Dollars and Jens
Tuesday, June 19, 2012
 
nominal GDP level targeting
There's a been a lot of talk in the blogosphere over the last few years about targeting GDP levels.  The naive thing to do might be to target the growth rate, but this leads to instabilities; both for reasons of stability and credibility, it's important to at least partly correct for past mistakes, so that a period of excess growth is followed by a reduction in target levels.

On some level, though, only partially adjusting is likely to be more credible than a full rigid level targeting regime.  For one thing, if we set the level optimally now (at the beginning of the regime), there may be more reason to believe that we would be tempted to "start over" in the future, resetting the target to a new path.  For another, if there is a large shock to the economy (in either direction), the temptation to reset the target will obviously be much stronger if it's rigid than if the regime itself dictates a partial adjustment.  Accordingly, it makes sense to me to set the initial target path in part on the basis of past changes in GNP; in a simplistic setting these would be regarded as "sunk", but my contention is that they interact with policy going forward to affect expectations, and therefore should factor into policy decision-making.

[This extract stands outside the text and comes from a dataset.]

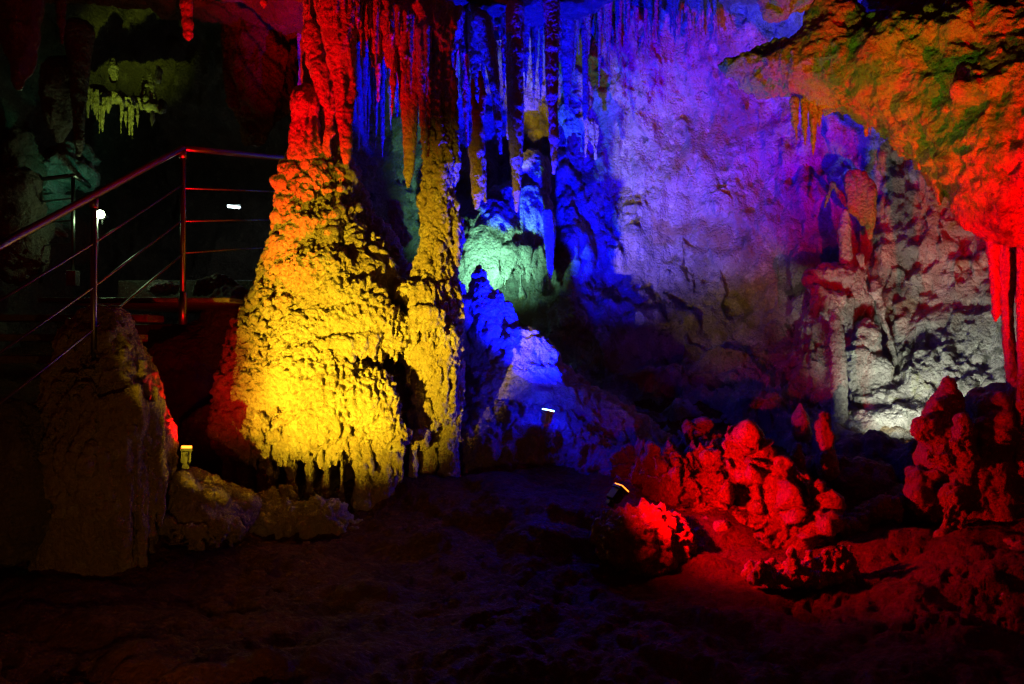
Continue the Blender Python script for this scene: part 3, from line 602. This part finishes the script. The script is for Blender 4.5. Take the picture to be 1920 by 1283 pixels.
# wall column and wall drapery (right, lit white and violet)
stal([(1563, 588, 5), (1566, 606, 11), (1570, 660, 15), (1573, 730, 15), (1575, 800, 15), (1577, 835, 18)], 8.75, 'pale broken column standing before the wall, violet on its left side', 'wall', .009, name='cave_column', cat='column',
     spec=[('n', (3, 3, 6), .015, 3), ('n', (2, 2, 14), .008, 2), ('w', (22, 22, 22), .007, 1), ('n', (45, 45, 45), .003, 2)])
stal([(1585, 398, 6), (1584, 430, 11), (1586, 480, 12), (1588, 530, 13)], 9.35, 'stubby violet stalagmite on the bulge of the wall', 'wall', .01, name='stalagmite', cat='stalagmite')
thing_rock('wall_drapery', [blob(1603, 362, 13, 42, 9.42, 10, .04), blob(1618, 372, 9, 50, 9.40, 9, .04), blob(1632, 392, 8, 58, 9.36, 9, .04), blob(1592, 345, 8, 26, 9.45, 9, .04)] + chain([(1562, 345, 2), (1552, 368, 3), (1547, 388, 2)], 9.5) + chain([(1562, 345, 2.5), (1577, 368, 4), (1588, 386, 3)], 9.5), .011,
     [('n', (4, 4, 2), .03, 3), ('r', (12, 12, 2), .015, 2), ('n', (30, 30, 30), .006, 2)], M['moss'], 'olive curtain folds hanging on the wall above the broken column', 'drapery')
thing_rock('flowstone_bulge', [blob(1575, 520, 36, 26, 9.35, 24), blob(1540, 530, 34, 22, 9.4, 20), blob(1600, 560, 24, 60, 9.3, 18), blob(1560, 570, 26, 30, 9.35, 18)] + drips([(1520, 545, 9.2), (1560, 560, 9.15), (1600, 575, 9.15)], 12, 15, 60, 6) + chain([(1612, 480, 5), (1622, 540, 5), (1630, 590, 5), (1640, 640, 4)], 9.3) + chain([(1640, 530, 3), (1652, 580, 4), (1668, 640, 4), (1676, 720, 4), (1690, 760, 4), (1686, 800, 5)], 9.12), .013,
     [('n', (2.5, 2.5, 2.5), .06, 4), ('r', (8, 8, 3), .03, 2), ('n', (28, 28, 28), .008, 2)], M['wall'], 'ragged flowstone bulge with ridges behind the broken column', 'flowstone')
thing_rock('flowstone_mass', [blob(1625, 640, 24, 40, 9.1, 24), blob(1640, 700, 32, 36, 9.0, 26), blob(1640, 750, 42, 30, 8.9, 28), blob(1650, 800, 70, 34, 8.7, 40), blob(1605, 700, 14, 60, 9.0, 14), blob(1720, 790, 60, 30, 8.6, 30)], .014,
     [('n', (2.2, 2.2, 2.2), .05, 3), ('w', (6, 6, 7), .04, 1), ('r', (4, 4, 4), .03, 3), ('n', (26, 26, 26), .01, 3)], M['wall'], 'lumpy white lit flowstone at the foot of the wall right of the broken column', 'flowstone')

# ------------------------------------------------------------------ red rocks, lower right
def holes(n, x0, x1, y0, y1, d0, d1, r0, r1):
    return [cut(el(W(R.uniform(x0, x1), R.uniform(y0, y1), (d := R.uniform(d0, d1))), tuple(R.uniform(r0, r1) * d / F * q for q in (R.uniform(.6, 1.2), 1.3, R.uniform(.8, 2.0))), .03)) for _ in range(n)]
def knobs(path, n, r0, r1, jit, d0, d1):
    o = []
    for i in range(n):
        t = R.random() * (len(path) - 1); j = int(t); f = t - j
        x = path[j][0] * (1 - f) + path[j + 1][0] * f + R.gauss(0, jit); y = path[j][1] * (1 - f) + path[j + 1][1] * f + R.gauss(0, jit)
        r = R.uniform(r0, r1) * .75; dd = R.uniform(d0, d1)
        if R.random() < .7: o += chain([(x + R.uniform(-6, 6), y - r * R.uniform(1, 2.2), r * .22), (x, y - r * .2, r * .42), (x + R.uniform(-6, 6), y + r * 1.2, r * .6)], dd, k=.025)
        else: o.append(blob(x, y, r * R.uniform(.4, .7), r * R.uniform(.4, .9), dd, None, .03))
    return o
RG = [('off', (1, 1, 1), -.07, 0), ('n', (1.6, 1.6, 1.6), .10, 3), ('r', (3.2, 3.2, 1.5), .15, 5), ('r', (10, 10, 4.5), .05, 3), ('w', (15, 15, 8), .045, 1), ('n', (30, 30, 30), .016, 3), ('pit', (7, 7, 7), .2, 1)]
def arc(x): return 7.05 - (x - 1220) * .0029        # the slope swings toward the camera on the right, facing the lamp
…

One particularly cute way of achieving this is to set the nominal GDP target level, two years ahead, at some multiple of the total GDP since the beginning of the republic.  If the growth rate is e.g. 5%, this would mean that shocks are accommodated, instead of resisted, after about two decades; it seems likely to me that we would want a shorter accommodation period, in which case the target level should be a discounted sum, but the charts I've produced here are based on the naive sum.

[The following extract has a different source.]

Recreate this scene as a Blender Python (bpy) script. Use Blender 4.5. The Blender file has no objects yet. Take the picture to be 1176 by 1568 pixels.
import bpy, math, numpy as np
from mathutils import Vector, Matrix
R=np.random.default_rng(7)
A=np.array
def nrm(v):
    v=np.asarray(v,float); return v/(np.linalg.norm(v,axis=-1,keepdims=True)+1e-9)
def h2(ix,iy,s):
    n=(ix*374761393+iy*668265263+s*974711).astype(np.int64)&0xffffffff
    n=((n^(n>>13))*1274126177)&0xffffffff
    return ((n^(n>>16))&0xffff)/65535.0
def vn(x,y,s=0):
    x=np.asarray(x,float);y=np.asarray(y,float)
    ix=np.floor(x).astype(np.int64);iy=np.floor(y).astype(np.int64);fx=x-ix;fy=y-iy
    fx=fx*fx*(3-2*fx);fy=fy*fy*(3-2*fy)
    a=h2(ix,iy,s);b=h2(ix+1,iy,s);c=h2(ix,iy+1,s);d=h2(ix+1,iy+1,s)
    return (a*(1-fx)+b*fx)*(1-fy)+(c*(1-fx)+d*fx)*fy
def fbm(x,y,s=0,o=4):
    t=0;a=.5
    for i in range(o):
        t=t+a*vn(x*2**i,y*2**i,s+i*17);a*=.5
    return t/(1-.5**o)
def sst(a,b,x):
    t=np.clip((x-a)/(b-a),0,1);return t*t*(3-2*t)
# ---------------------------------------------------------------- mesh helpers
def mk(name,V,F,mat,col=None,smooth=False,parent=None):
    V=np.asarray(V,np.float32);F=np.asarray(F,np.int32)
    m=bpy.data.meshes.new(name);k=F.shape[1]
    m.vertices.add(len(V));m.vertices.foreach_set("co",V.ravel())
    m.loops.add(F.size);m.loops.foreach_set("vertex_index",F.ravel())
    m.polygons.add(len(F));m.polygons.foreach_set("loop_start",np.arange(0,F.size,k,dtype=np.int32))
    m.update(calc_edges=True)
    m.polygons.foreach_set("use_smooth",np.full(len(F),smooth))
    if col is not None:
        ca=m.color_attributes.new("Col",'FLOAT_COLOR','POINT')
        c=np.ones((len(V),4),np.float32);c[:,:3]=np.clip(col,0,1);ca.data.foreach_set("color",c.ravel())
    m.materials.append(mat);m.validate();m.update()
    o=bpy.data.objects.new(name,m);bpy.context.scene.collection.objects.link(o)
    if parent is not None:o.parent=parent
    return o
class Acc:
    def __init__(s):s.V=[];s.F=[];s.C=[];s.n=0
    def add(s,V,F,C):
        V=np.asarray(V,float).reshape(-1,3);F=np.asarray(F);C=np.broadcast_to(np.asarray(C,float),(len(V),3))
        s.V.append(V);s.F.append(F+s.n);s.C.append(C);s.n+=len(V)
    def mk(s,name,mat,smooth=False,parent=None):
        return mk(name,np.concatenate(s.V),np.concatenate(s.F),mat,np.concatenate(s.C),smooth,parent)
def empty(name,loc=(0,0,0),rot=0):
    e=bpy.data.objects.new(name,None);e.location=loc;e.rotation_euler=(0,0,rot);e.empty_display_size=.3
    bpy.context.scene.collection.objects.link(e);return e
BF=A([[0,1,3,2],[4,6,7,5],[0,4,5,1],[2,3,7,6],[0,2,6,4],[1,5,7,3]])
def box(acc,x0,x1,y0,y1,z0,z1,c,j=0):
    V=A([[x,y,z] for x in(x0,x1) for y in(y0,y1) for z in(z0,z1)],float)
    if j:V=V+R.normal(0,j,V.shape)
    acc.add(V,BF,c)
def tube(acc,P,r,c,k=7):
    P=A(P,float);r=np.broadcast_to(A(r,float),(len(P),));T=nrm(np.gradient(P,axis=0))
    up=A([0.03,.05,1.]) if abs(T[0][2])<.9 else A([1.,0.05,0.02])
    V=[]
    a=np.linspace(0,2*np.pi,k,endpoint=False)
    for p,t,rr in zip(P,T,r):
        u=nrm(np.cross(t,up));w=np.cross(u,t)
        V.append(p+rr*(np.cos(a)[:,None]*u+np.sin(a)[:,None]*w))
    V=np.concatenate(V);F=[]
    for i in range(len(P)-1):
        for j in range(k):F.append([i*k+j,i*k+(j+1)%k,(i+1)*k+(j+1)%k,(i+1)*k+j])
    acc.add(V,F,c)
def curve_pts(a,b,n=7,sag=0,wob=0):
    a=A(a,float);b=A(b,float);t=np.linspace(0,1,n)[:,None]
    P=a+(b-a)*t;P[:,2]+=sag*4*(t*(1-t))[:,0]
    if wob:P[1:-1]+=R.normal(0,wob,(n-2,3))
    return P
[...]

The data from FRED go back to 1947.  Making very conservative assumptions about what happened before then, we can pin down the ratio of current GDP to total accumulated GDP to between the lines.  As inflation has come down, the ratio has gradually come down over the past couple decades; it has been helped down more recently by a large recession (which you may have heard about).

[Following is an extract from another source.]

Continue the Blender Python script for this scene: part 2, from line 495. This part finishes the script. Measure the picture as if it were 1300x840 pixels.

In all the plots, the natural units of the vertical axis are 1/year, i.e. I'm dividing an annualized GDP by a sum.

Insofar as I've proposed a two-year ahead level target, this is probably the plot to look at.  A 5% annual increase would suggest a multiple of 0.055 or so, in which case the Fed would be encouraged to adopt a contractionary stance from current levels; in essence, it would still be fighting back at inflation from the nineties, and even to some extent the Carter years (which still get 1/8 as much weight as the most recent quarter does; all four Carter years count the same as the last 6 months).  Most likely a shorter backward-looking window would be desired.

Update: At the risk of belaboring the obvious, the Fed could adopt this long-window backward-looking plan with a ratio of 0.06 or even (on the basis of the middle of the last decade) 0.068 or something; I'm imagining the Fed wouldn't want to lock itself into that high a presumed rate of inflation.